When they ask Jesus, ‘will only a few be saved,’ Jesus turns it back on them. ‘Make sure you strive to enter the narrow door…’

This passage falls on the heels of the teaching that the Kingdom is like a mustard seed. The small becomes great–like the tiny Christian movement that overtook the world in a few centuries.

I hope that we can see ourselves as that mustard seed. By some standards, we are small and insignificant. But our calling is great. We have a choice to make. We can live up to that calling and be people of the narrow door, or we can surrender to the culture.
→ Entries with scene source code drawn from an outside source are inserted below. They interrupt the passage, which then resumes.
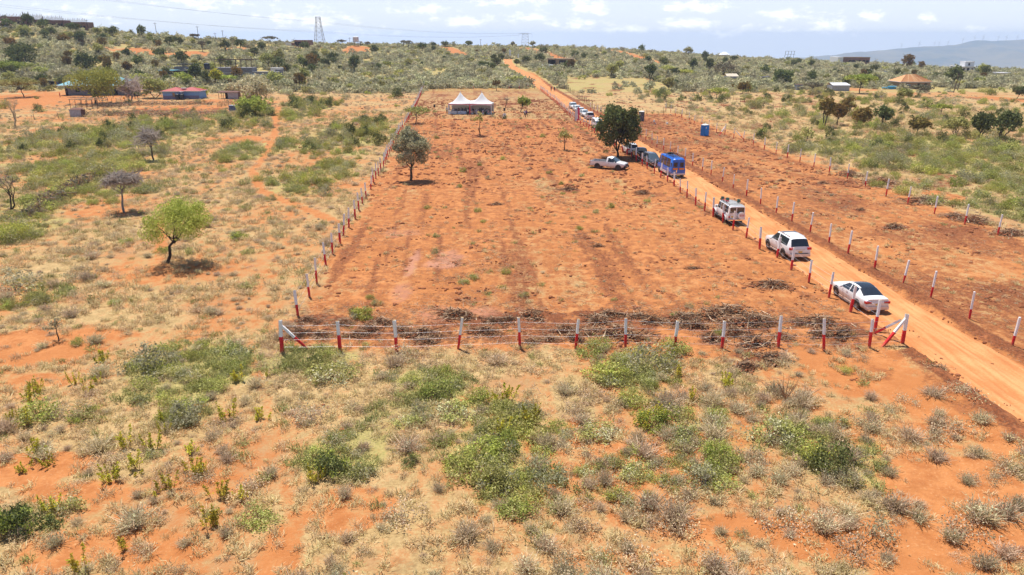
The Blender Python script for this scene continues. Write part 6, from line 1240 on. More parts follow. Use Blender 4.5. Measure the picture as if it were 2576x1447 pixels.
HP = [(775, 808, 42, 0, 'the front left corner'), (735, 850, 30, 2, 'the left corner brace'), (900, 848, 45, 2, 'the light green corner bush'), (1010, 835, 50, 0, 'the third front post'), (1075, 858, 48, 1, 'the gap left of the fourth front post'), (1150, 800, 55, 3, 'the fourth front post, set back from it'), (1240, 812, 42, 1, 'the burnt hole'), (1340, 800, 60, 3, 'the fifth front post, set back from it'), (1420, 835, 50, 2, 'the sixth front post'),
      (1500, 812, 62, 1, 'the fallen log'), (1560, 845, 80, 2, 'the seventh front post'), (1640, 812, 50, 3, 'the gap right of the seventh front post'), (1720, 812, 62, 1, 'the eighth front post'), (1830, 790, 70, 1, 'the upper end of the long brush bank'), (1880, 815, 80, 0, 'the middle of the long brush bank'), (1790, 858, 50, 3, 'the ninth front post'), (1900, 868, 85, 3, 'the tenth front post'), (1935, 905, 70, 3, 'the lower end of the long brush bank'), (1875, 925, 50, 1, 'the lowest scorched patch'),
      (2060, 815, 60, 1, 'the eleventh front post'), (2115, 845, 70, 3, 'the gap before the right corner'), (1940, 720, 55, 1, 'the middle right of the plot'), (1615, 488, 28, 3, 'the plot right of the blue minibus shadow'), (1745, 676, 20, 3, 'the plot left of the white wagon'), (1505, 622, 26, 2, 'the centre of the plot'), (1250, 515, 22, 2, 'the left centre of the plot'), (1430, 478, 22, 3, 'the plot centre, burnt flat'),
      (2140, 443, 34, 0, 'the far right posts, smallest in the bank'), (2215, 462, 75, 2, 'the far right posts, palest in the bank'), (2330, 510, 70, 1, 'the far right posts, darkest in the bank'), (2400, 548, 62, 0, 'the far right posts, right of the darkest one'), (2450, 560, 50, 2, 'the last but one far right post'), (2540, 590, 60, 0, 'the last far right post'), (1965, 455, 14, 1, 'the upper right cleared strip'), (2070, 462, 22, 3, 'the middle of the right cleared strip'), (2055, 485, 12, 1, 'the right cleared strip, a small clump'), (2165, 530, 18, 3, 'the right cleared strip by a dark stump'), (2250, 575, 34, 3, 'the lower right cleared strip'),
      (2360, 930, 40, 2, 'the verge below the right corner'), (1245, 215, 14, 1, 'the far back fence')]
_rb = random.Random(21); _fx = [int(a[0]) for a in FR]
for i in range(26):
    px = 760 + i * 52 + _rb.uniform(-14, 14); py = _rb.choice([800, 812, 826, 842, 856]) + _rb.uniform(-5, 5); k_ = min(range(13), key=lambda q: abs(_fx[q] - px)); 
    HP.append((px, py, _rb.uniform(34, 62), i % 3, ['the left corner post', 'the second front post', 'the third front post', 'the fourth front post', 'the fifth front post', 'the sixth front post', 'the seventh front post', 'the eighth front post', 'the ninth front post', 'the tenth front post', 'the eleventh front post', 'the twelfth front post', 'the right corner post'][k_] + ', part of the low band'))
for (px, py, wpx, k, wh) in HP:
    b = G(px, py, -.03); r = wpx * mpp(b) / 2 * 1.5; o = bpy.data.objects.new('brush_heap', HM[k]); COL.objects.link(o); o.location = b; rr = random.Random(px); o.scale = (r * rr.uniform(1.0, 1.5), r * rr.uniform(.7, 1.1), min(r, 1.3) * rr.uniform(.7, 1.1)); o.rotation_euler.z = rr.uniform(-.5, .5) + PI * (int(px) % 2); tag(o, ('charred' if k == 3 else 'pale' if k == 2 else 'brown') + ' heap of uprooted brush at ' + wh, 'brush heap', 'low brush heaps behind the front fence' if 'low band' in wh else None)
mb = MB(); mb.tube([(0, 0, .12), (.7, .1, .2), (1.4, .0, .22), (2.0, .05, .16)], [.09, .10, .08, .05], 7); mb.tube([(.6, .1, .2), (.4, .5, .5)], [.04, .015], 5); o = mb.build('fallen_log', M['char'], smooth=50); o.location = G(1500, 797); tag(o, 'black fallen log with a cut end in the brush behind the front fence', 'log')
mb = MB()
for i in range(12): a = i * .55; mb.tube([(0, 0, 0), (math.cos(a) * .3, math.sin(a) * .3, .45 + .1 * (i % 3)), (math.cos(a) * .55, math.sin(a) * .5, .9 + .12 * (i % 4))], [.03, .018, .006], 4, cap=False)
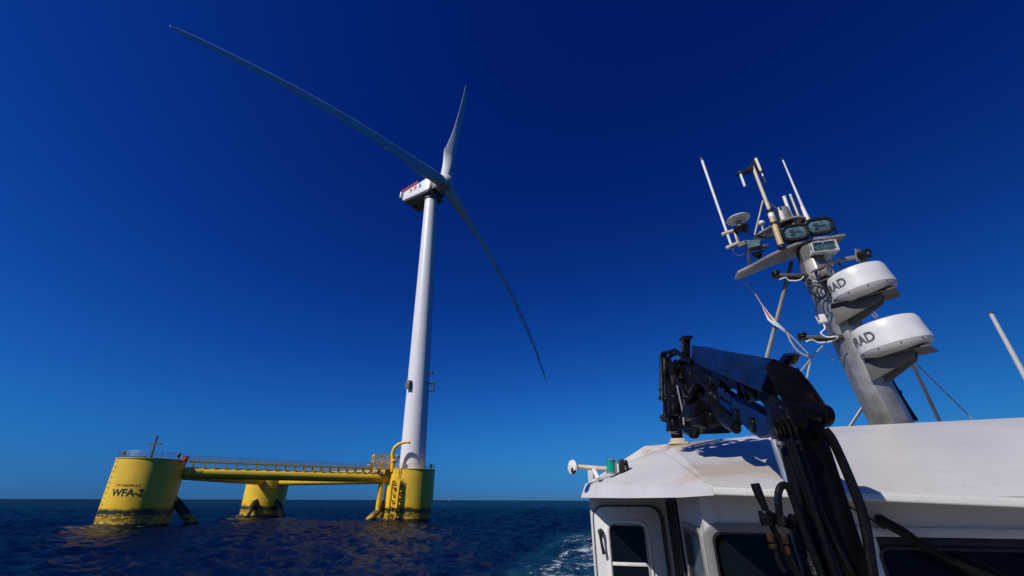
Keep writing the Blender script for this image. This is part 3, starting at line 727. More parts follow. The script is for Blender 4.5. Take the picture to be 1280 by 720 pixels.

When Brother Yun was reflecting on his choice to stay with the house church movement rather than join the communist led state church, he said the state church was like a caged bird. There is no freedom there. In fact they must constantly report to the authorities, they cannot teach about Jesus second coming, they cannot evangelize, they cannot teach children, they cannot teach about healing or about the casting out of demons.

But as he said, ‘the caged birds have a hard time reproducing.’

‘In the house church we are truly free in the Holy Spirit. We are in constant danger but we are free. And free birds are the best at reproducing.’ There is no way of knowing how many house church Christians there are in China. Many estimate that there are millions. And I’ve heard that many are learning Arabic so that they can go out and preach in Muslim lands. I hear they are grateful for the Communists, because they have taught them how to persevere and how to suffer.

We probably feel a million miles away from Chinese Christians. We have no worries of persecution. But the calling that God gives us is the same. Since there is no danger, why not preach the gospel. Since we are free to pray as we wish, why not pray? We have nothing to lose and everything to gain. Live as people of the narrow door, fulfill the calling that God has given you!